Indonesia’s Meteorology, Climatology and Geophysical Agency said there was no danger of a tsunami but warned of dangers from aftershocks. The agency put the quake’s preliminary magnitude at 7.4. Variations in early measurements are common.
The quake was followed by aftershocks of magnitude 5.4 and 5.6 that hit the Bali Sea a few minutes later, just before dawn.
Panic grips affected region
Many residents and tourists rushed out of their homes and hotels toward higher ground after reporting powerful shockwaves, but the situation returned to normal after they received text messages saying the quake had no potential to trigger a tsunami.

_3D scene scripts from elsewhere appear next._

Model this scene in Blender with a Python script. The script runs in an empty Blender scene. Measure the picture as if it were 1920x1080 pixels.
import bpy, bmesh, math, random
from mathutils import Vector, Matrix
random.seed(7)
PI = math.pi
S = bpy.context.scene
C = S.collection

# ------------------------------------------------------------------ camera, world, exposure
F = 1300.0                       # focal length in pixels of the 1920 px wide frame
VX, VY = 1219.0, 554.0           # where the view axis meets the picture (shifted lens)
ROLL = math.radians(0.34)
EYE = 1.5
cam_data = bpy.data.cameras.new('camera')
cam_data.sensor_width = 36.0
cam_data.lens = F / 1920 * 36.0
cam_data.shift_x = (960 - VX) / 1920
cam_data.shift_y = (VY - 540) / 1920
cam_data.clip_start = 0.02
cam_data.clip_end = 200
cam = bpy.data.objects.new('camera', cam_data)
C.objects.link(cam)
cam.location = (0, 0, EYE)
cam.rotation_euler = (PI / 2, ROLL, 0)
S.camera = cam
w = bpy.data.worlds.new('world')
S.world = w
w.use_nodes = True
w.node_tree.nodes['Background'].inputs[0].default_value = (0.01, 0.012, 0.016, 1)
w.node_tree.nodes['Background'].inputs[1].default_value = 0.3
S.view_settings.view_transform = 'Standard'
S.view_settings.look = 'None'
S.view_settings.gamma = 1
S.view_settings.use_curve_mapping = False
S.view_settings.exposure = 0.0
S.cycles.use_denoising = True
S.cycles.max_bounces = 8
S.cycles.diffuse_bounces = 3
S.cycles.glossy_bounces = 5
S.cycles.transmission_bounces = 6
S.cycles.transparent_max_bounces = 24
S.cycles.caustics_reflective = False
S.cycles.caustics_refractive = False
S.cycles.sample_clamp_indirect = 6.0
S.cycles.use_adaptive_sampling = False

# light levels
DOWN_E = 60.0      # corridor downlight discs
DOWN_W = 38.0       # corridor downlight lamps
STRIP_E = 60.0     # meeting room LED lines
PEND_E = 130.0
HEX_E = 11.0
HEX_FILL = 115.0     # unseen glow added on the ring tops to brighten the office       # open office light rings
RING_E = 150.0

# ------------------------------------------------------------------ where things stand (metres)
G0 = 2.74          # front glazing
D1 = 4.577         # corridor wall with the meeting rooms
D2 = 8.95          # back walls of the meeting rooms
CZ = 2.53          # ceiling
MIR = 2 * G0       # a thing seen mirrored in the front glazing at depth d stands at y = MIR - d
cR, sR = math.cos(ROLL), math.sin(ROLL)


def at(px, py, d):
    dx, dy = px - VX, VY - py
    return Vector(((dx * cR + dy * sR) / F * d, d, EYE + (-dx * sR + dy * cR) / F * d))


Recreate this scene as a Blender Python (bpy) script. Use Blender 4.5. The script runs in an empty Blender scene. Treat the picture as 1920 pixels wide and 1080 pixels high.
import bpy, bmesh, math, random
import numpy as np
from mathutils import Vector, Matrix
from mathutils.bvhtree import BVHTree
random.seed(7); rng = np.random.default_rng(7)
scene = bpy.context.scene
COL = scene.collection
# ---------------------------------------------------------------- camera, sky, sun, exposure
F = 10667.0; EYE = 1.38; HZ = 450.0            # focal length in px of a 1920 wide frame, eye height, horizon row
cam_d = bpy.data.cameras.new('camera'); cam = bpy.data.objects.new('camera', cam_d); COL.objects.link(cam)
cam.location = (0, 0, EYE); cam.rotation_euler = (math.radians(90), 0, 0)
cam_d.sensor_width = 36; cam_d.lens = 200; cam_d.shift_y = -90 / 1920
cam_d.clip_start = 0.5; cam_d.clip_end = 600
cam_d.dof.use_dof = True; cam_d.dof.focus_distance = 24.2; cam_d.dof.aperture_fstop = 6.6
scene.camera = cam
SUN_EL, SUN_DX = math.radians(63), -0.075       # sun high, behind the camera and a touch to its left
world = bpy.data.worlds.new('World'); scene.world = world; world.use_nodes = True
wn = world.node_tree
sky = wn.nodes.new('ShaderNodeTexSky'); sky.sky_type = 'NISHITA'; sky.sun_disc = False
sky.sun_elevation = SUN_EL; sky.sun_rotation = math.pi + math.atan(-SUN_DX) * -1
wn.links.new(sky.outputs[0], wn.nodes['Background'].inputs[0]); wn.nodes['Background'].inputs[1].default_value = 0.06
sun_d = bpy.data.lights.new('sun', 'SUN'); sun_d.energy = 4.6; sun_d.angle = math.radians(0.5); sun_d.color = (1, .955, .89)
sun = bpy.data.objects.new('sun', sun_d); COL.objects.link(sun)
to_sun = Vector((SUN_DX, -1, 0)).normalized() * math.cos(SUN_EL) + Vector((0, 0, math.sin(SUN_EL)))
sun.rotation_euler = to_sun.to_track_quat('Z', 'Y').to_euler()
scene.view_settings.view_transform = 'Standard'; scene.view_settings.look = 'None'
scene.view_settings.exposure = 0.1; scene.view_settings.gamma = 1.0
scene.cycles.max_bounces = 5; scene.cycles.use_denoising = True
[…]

"I thought the walls were going to come down on the hotel," an Australian tourist said on social media. People in the neighbouring provinces of East Java, Central Java, West Nusa Tenggara and East Nusa Tenggara also felt the tremors and panicked as houses and buildings swayed for several seconds.
Why Indonesia is so prone to natural disasters?
Indonesia, a vast archipelago of 270 million people, is frequently struck by earthquakes, volcanic eruptions and tsunamis because of its location on the “Ring of Fire,” an arc of volcanoes and fault lines in the Pacific.
An earthquake in the hilly Karangasem in 2021 triggered landslides and cut off at least three villages, killing at least three people.
A magnitude 5.6 earthquake last year killed at least 331 people and injured nearly 600 in West Java’s Cianjur city. It was the deadliest in Indonesia since a 2018 quake and tsunami in Sulawesi killed about 4,340 people.
In 2004, an extremely powerful Indian Ocean quake set off a tsunami that killed more than 2,30,000 people in a dozen countries, most of them in Indonesia’s Aceh province.